Shifting metaphors, Penelope Stewart’s piece, La Grande Ruche, implicates insects. The oversized singular Victorian cloche shape in her drawing references a highly sophisticated, tightly organized social structure, where the individual is subsumed by the whole – the beehive. Conceptually, she considers the elasticity and accommodation of a utopian model for human society, and the implications regarding the absorption of an individual into the larger entity. Her piece, hand-rendered acrylic on Mitsumata tissue, mimics in its process both the determination of the worker bee, and the preparation of a drawing for the silkscreen mesh that will be transformed into the printing matrix.  

A universal immigrant’s desire for a physical home in a reconstituted community is explored in my own sculptural installation, Mnemonic Stoop. The trajectory of aspiration to acquisition is examined, as well as the relationship of personal to communal space. My experience of negotiating the latter derives from my birth on an Israeli kibbutz and migration from that social experiment to the novelty of a burgeoning Canadian suburb. Mnemonic Stoop consists of model-sized reimagined houses I have inhabited. The houses, made of etching on Kurotani paper are fragile and required protective foamcore cases for transit to Melbourne. The irony of protecting the structures that protect us so intrigued me that I incorporated the cases alongside the houses in the exhibition.

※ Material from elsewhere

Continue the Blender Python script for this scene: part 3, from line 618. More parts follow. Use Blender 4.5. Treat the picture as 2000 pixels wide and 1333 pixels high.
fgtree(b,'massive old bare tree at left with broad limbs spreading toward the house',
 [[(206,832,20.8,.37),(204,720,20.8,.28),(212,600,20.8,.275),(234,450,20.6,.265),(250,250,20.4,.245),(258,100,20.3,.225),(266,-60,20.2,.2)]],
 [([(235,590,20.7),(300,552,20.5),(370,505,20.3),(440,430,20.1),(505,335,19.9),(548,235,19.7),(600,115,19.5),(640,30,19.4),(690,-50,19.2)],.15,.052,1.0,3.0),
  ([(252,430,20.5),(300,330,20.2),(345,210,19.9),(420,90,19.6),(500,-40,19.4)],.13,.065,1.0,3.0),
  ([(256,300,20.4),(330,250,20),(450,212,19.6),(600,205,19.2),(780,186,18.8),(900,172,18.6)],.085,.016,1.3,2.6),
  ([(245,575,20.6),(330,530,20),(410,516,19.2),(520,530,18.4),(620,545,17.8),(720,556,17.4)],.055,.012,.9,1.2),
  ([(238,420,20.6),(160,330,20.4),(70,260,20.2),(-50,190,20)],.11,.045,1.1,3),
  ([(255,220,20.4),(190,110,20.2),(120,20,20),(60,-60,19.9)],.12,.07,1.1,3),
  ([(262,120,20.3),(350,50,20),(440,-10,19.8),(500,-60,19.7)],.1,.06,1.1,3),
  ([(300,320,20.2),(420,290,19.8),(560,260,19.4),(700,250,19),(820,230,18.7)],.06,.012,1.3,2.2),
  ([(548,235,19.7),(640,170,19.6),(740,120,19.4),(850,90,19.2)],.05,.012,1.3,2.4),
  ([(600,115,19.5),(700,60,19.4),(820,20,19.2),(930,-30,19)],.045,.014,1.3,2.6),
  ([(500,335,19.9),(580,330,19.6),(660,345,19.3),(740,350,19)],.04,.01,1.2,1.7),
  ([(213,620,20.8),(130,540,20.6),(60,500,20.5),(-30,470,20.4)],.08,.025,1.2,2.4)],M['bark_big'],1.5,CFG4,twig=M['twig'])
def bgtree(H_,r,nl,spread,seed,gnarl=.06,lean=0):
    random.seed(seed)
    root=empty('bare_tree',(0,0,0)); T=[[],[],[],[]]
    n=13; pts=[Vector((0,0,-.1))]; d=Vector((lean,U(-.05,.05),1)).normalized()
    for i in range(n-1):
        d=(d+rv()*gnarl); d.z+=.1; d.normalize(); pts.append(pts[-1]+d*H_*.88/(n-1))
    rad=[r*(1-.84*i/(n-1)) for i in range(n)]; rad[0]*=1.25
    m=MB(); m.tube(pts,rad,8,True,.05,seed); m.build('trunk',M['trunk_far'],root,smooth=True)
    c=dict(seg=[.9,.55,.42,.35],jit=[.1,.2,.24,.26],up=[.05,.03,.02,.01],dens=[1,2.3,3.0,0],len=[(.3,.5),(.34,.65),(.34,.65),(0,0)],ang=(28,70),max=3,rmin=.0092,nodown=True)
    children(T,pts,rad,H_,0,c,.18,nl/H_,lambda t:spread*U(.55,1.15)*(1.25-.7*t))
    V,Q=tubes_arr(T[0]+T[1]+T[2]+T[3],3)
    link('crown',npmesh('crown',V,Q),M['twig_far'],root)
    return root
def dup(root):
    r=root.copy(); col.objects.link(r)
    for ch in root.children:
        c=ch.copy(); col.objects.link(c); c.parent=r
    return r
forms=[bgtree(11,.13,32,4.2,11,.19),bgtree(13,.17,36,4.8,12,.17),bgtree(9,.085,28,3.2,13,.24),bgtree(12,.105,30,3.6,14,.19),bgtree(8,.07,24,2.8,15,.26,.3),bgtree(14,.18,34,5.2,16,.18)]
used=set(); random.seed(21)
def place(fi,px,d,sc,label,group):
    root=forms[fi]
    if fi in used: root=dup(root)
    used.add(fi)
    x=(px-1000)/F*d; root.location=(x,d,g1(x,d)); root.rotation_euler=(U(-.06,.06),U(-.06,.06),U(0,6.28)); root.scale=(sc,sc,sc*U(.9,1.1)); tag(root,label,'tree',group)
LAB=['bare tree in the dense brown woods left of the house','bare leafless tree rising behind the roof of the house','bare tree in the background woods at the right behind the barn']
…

In this exhibition, my fellow artists and I mined our own histories to create conversations among the tropes, stories and cultures that engage our viewers. Canadian identity is slippery, constantly being redefined and debated: a new world flexible enough to give citizens and artists alike space to parse multiple identities and to examine who or what we want to express. This culture of participation has enriched Open Studio and Canadian society as a whole, promoting the sense of community needed to embrace the energized experimentation seen in Miner for a Heart.